Former Tide football coach loses appeal to high court over pay
5/27/2005, 4:44 p.m. ET
The Associated Press
MONTGOMERY, Ala. (AP) — Former Alabama defensive coordinator Ellis
Johnson, who claims he has not been paid money the university owed him
when he was fired in December 2000, lost his appeal Friday to the state
Supreme Court.
Johnson, now the defensive coordinator at Mississippi State, still had a
year and a a half remaining on his contract when he was dismissed along
with head coach Mike DuBose and the rest of the staff at the end of the
2000 season.
But the court ruled that university officials did not commit fraud by
not telling Johnson that the university would be immune from lawsuit if
they failed to pay him. An attorney for Johnson said the ruling means
any contract with any state institution in Alabama is unenforceable.

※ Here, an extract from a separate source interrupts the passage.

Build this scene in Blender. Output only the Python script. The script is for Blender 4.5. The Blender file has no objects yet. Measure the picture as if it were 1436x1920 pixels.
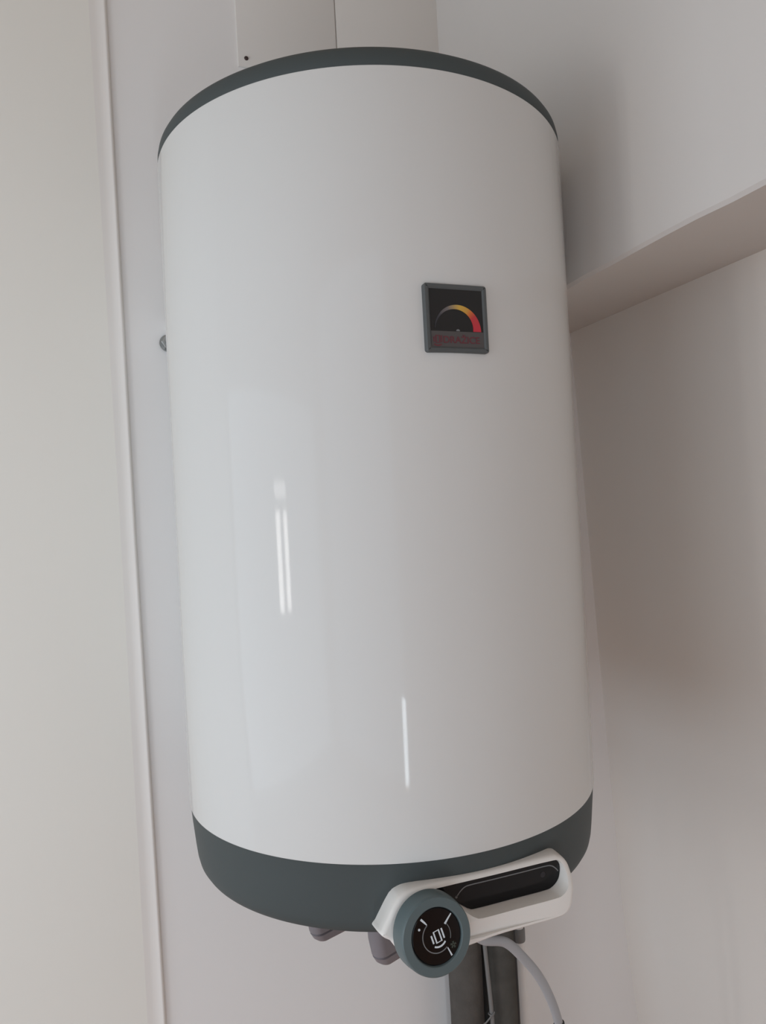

Johnson sued the university, along with then-President Andrew Sorensen
and then-Athletic Director Bob Bockrath, accusing them of failing to
abide by the contract.
The contract said Johnson would continue to get his paycheck until he
found "comparable employment." Johnson stopped receiving checks from the
university later in December 2000, when he accepted the head coaching
job at his alma mater, The Citadel, a Division I-AA school. Johnson
argued in his lawsuit that The Citadel is not comparable employment to
Alabama, one of the most recognized names in college football.
Johnson's salary at Alabama was reportedly about $122,000 a year in 2000.
A Tuscaloosa judge dismissed the lawsuit, saying the University of
Alabama was immune from liability and that the athletic director and
president could also not be found liable because they were acting as
agents of the university. Johnson appealed the lower court rulings
concerning Sorensen and Bockrath, claiming that they committed fraud by
leading him to believe he could go to court if the university failed to
honor the contract.
The Supreme Court, however, ruled Friday that Sorensen and Bockrath were
not legal scholars and would have had no way of knowing what they told
Johnson was false.
One of Johnson's attorneys, Thomas Powell of Birmingham, said the
university's immunity means that employment contracts with Alabama are
unenforceable.
"It's important to know that any contract with any state institution is
unenforceable. You need to get your money up front. That applies to
every football coach, every professor," Powell said.
Powell said Johnson still has a claim against the university pending
before the state Board of Adjustment.
Johnson did not return a phone message left at his office at Mississippi
State. An attorney for Bockrath and Sorensen, George Gordon, also did
not return a message left at his office.